My graduate students are working at each of these sites. At Gombe, Lisa is studying food-associated calls of chimpanzees, and Andrea is studying sexual coercion among olive baboons at Gombe. I’ll be traveling to Guassa with Tyler, who will be studying intergroup aggression in gelada monkeys.

Packing for Africa this time involves packing for two totally different climates.

Gombe and Guassa both lie on the Great Rift Valley, a vast set of connected trenches that stretches 3,700 miles from Mozambique to Syria. That’s about as far as going from La Paz, at the southern tip of Baja California, all the way to Fairbanks, Alaska.

This steep, narrow, deep, long valley results from the forces of plate tectonics tearing Africa apart. Eventually, the Horn of Africa will become a big island off the coast of the rest of Africa, just as Madagascar peeled off from Africa some 135 million years ago.

Parts of this valley are underwater: the Dead Sea in Israel, the Red Sea, and the African Great Lakes.

Gombe stands on the edge of a flooded portion of the Great Rift Valley: Lake Tanganyika, the longest and second deepest lake in the world. The Great Lakes of North America pale in comparison to the African Great Lakes. Right now I’m flying over Lake Michigan, which is an impressive body of water, and it parts is over 900 feet deep. Lake Tanganyika, however, is nearly a mile deep, second only to Lake Baikal in Siberia (another rift valley lake).

People often ask me if it’s hot in Africa. What’s hard to grasp is just how huge and varied Africa is. Sure, some parts of it are hot – just like some parts of North America are hot. Getting off the plane in Dar es Salaam, on the east coast of Tanzania, the heat and humidity hit you like a wall.

But Africa is big enough to hold all of the United States, China, India, Japan, and much of Europe. It stretches from a bit further north than Nashville to as far south as Buenos Aires. And much of equatorial Africa lies on high plateaus, which are much cooler than the coastal lowlands.

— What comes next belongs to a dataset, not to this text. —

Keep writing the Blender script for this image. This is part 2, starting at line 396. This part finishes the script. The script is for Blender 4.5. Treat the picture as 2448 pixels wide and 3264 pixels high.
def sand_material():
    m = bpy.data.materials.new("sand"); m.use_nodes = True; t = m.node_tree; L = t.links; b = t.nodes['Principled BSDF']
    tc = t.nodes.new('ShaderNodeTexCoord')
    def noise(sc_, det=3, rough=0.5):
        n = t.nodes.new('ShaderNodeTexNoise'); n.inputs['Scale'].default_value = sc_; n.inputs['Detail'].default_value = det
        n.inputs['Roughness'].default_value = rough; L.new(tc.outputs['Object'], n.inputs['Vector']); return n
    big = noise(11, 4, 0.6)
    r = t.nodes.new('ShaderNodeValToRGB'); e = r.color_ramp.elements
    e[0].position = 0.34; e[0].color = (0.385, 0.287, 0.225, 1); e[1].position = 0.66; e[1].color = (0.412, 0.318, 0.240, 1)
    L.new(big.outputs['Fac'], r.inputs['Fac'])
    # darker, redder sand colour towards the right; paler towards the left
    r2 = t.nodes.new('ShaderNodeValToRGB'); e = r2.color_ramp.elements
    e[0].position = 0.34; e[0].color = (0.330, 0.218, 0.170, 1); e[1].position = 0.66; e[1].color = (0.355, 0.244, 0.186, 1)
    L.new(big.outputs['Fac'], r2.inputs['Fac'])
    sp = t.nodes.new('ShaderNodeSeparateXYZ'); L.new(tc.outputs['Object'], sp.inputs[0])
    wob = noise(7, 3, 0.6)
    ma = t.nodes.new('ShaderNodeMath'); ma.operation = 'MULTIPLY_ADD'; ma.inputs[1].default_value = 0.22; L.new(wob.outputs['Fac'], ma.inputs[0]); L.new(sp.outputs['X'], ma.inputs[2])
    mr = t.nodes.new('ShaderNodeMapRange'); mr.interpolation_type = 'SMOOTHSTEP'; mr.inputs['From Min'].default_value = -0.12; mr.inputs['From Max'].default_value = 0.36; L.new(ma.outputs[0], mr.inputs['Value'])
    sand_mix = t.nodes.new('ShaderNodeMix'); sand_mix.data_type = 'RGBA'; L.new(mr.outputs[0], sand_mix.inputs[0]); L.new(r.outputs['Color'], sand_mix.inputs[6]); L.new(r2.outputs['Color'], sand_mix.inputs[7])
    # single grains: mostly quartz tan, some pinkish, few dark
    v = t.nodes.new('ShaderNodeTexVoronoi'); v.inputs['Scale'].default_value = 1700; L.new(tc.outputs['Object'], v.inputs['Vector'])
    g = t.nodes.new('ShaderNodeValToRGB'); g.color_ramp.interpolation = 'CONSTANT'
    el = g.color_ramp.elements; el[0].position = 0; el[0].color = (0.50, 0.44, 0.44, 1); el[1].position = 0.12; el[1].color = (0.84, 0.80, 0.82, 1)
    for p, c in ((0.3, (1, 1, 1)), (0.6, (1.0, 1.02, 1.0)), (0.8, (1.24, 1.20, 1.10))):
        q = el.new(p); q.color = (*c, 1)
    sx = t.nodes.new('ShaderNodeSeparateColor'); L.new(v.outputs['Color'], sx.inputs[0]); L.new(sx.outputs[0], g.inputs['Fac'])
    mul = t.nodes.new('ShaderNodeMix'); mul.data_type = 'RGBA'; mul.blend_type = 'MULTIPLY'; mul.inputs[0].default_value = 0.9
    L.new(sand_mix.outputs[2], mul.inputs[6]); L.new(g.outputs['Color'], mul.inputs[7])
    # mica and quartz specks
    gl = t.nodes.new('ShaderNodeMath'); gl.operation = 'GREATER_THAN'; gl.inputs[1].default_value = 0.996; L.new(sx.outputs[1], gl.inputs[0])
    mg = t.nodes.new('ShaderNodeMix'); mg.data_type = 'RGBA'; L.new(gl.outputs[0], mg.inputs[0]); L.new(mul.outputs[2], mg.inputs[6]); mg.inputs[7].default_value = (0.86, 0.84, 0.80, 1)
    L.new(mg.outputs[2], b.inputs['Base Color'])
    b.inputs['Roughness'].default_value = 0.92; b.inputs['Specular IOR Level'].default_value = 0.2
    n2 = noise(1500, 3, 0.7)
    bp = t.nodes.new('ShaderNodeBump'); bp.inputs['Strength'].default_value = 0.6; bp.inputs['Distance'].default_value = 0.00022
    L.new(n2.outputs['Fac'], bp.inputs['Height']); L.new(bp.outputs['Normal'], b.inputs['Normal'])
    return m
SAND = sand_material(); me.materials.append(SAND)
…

At the lakeshore, Gombe is 780 m above sea level (about half a mile), and rises steeply up the rift escarpment to peaks up to 1,623 m (over a mile high). The temperature is pleasant year-round. Guassa, on the other hand, is over 3,000 m – over two miles high. From what I hear, it’s cold up there!

I know what I need to pack for Gombe: t-shirts, army surplus fatigues, Kosovo soccer cleats (the best shoes for keeping a person from sliding down the steep hills), and a waistpack for fieldwork, and swimsuit, fins, snorkel and mask for swimming in the lake.

But I’m less sure of what to pack for Guassa. The list of suggested field clothes includes a short-sleeved t-shirt, a long-sleeved t-shirt, a fleece jacket, a wind-proof jacket, raingear, long pants, long underwear, wool hat, a broad-rimmed white hat to go over that (apparently the gelada monkeys know that researchers wear white hats and are therefore safe to approach), and waterproof gumboots.

In the end I packed two suitcases: a big one for Guassa, and a smaller one for Gombe. I hope I’ve got what I need!